┌─ Records provided

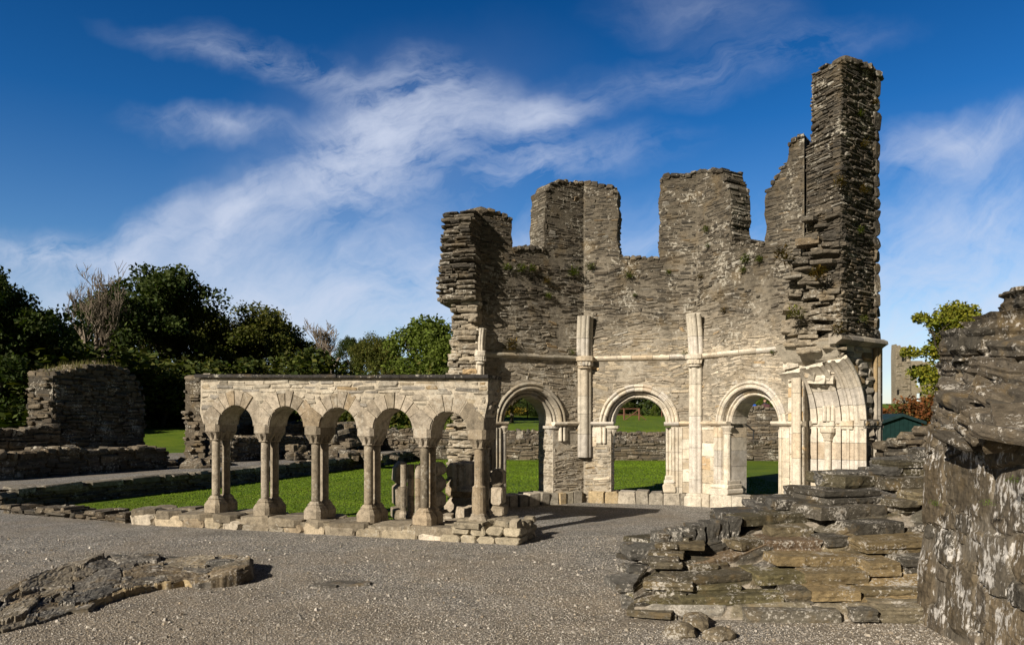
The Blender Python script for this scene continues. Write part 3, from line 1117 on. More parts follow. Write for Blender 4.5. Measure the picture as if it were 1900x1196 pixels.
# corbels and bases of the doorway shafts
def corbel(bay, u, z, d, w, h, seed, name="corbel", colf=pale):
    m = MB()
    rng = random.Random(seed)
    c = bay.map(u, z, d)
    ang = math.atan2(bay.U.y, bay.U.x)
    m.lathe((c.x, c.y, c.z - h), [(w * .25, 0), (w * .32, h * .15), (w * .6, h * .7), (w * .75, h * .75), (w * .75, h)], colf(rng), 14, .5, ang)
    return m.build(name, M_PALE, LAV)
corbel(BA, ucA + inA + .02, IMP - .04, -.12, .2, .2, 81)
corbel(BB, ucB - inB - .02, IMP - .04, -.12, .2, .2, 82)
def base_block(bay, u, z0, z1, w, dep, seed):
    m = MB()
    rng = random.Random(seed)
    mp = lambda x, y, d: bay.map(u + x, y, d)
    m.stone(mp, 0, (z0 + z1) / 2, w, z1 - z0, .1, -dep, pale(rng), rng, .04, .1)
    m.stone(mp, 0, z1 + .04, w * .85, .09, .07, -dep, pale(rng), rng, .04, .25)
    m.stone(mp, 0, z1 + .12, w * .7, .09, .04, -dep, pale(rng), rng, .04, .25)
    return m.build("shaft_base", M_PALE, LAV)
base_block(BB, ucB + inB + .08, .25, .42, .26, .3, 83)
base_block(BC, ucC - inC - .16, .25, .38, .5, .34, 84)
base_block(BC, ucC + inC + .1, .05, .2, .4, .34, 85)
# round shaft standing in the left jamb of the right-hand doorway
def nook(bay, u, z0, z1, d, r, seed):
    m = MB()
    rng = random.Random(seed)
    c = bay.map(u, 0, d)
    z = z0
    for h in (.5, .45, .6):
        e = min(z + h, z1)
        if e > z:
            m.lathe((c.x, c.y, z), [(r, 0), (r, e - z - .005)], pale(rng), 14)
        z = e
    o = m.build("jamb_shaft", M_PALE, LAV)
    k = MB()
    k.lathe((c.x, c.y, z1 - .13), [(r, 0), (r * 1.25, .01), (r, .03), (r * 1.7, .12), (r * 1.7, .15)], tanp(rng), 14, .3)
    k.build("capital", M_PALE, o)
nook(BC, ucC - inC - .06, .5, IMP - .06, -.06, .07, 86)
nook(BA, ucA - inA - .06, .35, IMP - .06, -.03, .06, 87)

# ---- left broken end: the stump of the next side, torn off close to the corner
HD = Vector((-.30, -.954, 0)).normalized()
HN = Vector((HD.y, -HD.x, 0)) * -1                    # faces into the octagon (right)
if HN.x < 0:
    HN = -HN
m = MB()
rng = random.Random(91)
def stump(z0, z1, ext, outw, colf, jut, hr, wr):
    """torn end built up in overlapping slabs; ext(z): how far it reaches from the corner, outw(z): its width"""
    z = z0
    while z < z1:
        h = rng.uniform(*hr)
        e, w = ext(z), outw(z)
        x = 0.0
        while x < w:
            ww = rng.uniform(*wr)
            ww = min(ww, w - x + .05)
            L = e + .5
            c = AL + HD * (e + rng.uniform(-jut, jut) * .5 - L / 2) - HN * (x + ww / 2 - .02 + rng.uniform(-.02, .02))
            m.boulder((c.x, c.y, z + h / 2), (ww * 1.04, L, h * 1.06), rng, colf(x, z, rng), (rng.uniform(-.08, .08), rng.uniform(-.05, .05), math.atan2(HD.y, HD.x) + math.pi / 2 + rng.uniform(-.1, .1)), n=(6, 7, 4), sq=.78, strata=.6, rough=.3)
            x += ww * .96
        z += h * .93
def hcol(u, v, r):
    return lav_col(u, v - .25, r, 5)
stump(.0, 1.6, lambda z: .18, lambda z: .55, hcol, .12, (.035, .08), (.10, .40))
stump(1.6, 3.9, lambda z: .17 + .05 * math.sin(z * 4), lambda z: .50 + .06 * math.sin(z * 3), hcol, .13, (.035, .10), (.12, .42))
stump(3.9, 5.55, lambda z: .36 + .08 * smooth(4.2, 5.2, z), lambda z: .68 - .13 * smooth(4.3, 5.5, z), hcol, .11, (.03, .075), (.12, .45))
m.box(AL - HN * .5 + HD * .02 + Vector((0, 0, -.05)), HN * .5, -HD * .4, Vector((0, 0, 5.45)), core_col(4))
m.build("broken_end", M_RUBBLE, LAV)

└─
┌─ Records provided

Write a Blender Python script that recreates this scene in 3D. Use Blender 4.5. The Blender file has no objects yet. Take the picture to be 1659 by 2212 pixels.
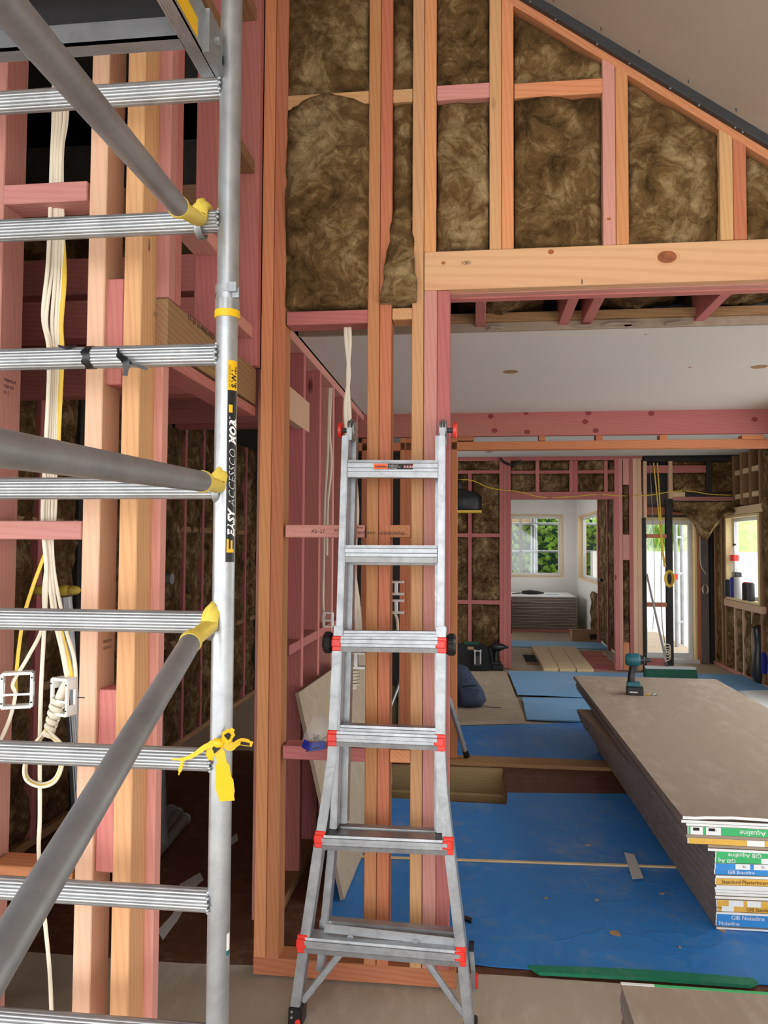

└─

Search the data for the string "Python". List each line that has it.

The Blender Python script for this scene continues. Write part 3, from line 1117 on. More parts follow. Write for Blender 4.5. Measure the picture as if it were 1900x1196 pixels.
Write a Blender Python script that recreates this scene in 3D. Use Blender 4.5. The Blender file has no objects yet. Take the picture to be 1659 by 2212 pixels.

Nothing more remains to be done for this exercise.